Rivlin honors National Council for the Child head

Yitzhak Kadman tries to be "a voice for those who can’t speak for themselves."

PRESIDENT REUVEN RIVLIN holds the citation for encouragement, initiative and social responsibility alongside Dr. Yitzhak Kadman, January 28, 2016 (photo credit: MARK NEYMAN / GPO)
PRESIDENT REUVEN RIVLIN holds the citation for encouragement, initiative and social responsibility alongside Dr. Yitzhak Kadman, January 28, 2016
(photo credit: MARK NEYMAN / GPO)
Dr. Yitzhak Kadman, executive director of the National Council for the Child, on Thursday was the first recipient of a citation for encouragement, initiative and social responsibility introduced by President Reuven Rivlin.
The citation was given in recognition of Kadman’s decades of devoted activity on behalf of children regardless of status, nationality, religion or ethnicity.
He has directed the council since 1986.
Rivlin said that since coming into office he has presented awards to numerous people, most of whom he did not know, or even if he did know them, he was not familiar with their histories, but had presented the award on the recommendation of various official bodies.

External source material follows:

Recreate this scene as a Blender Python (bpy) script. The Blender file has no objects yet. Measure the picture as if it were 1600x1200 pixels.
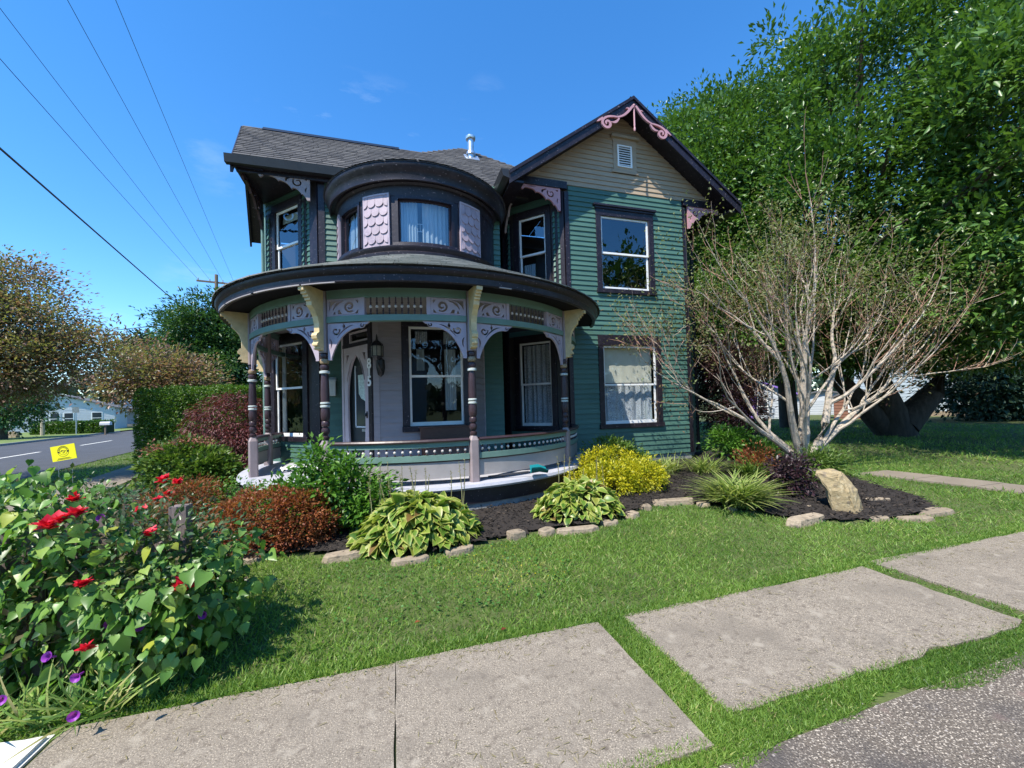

In Kadman’s case it was different, he said, because he has been familiar with Kadman’s work for the past 30 years and believes that what Kadman is doing is vital for the benefit of society. There are people who swim against the tide in order to correct the injustices of society, and they are not always recognized, said Rivlin, indicating that Kadman belongs to this category.
“Society must protect its children,” Rivlin insisted, saying that Kadman heads one of the most important organizations in the country. While it is common to refer to children as the nation’s future, Rivlin remarked that “children are not just the future. They are the present.”
Baruch Levy, one of the founders of the National Council for the Child and its predecessor, the President’s Council for the Welfare of the Child, said that Kadman was the right man in the right place and highly deserving of being the first person to receive the presidential citation. (Another co-founder was Ofira Navon, wife of then-president Yitzhak Navon.) Levy and others mentioned that ever since coming into office, Rivlin and his wife, Nechama, have concerned themselves with child welfare and have introduced a number of activities for children within the presidential compound.
Levy said that he had known Kadman since the days when the latter was secretary of the Israel Social Workers Union, and had followed his career when he went to Brandeis University to get his doctorate. Levy is also a Brandeis alumnus.
When Kadman returned to Israel some 35 years ago, Levy recruited him for what is now the National Council for the Child. Levy praised Kadman’s ability to communicate and cited his degrees and experience in public policy and social work. Levy also praised the staff of the council, saying that they approached their jobs with a sense of mission.
Kadman said that he was accepting the citation with mixed feelings. He had run away from honors all his life, he said, because honors are blinding. On the one hand he realized the importance of recognition, but said that the honor did not belong to him alone but to the President’s Residence in which the council or rather its forerunner was conceived; to Rivlin and his wife who have given so much thought and attention to children, to his colleagues in the council “who are no less deserving than I, not just the employees but also the volunteers who give limitless love and devotion to children.”
More than anything else, said Kadman, he sees himself as the voice for children who are unable to speak for themselves. He then went through a long list of examples of such children including Jews, Arabs, Beduin, Palestinians, refugees, abandoned, neglected, sexually abused, poverty stricken, victims of terrorism, sick from birth, special needs, injured, etc., naming each child and describing what had befallen the child. It was to them, he said, that he wanted to dedicate the citation.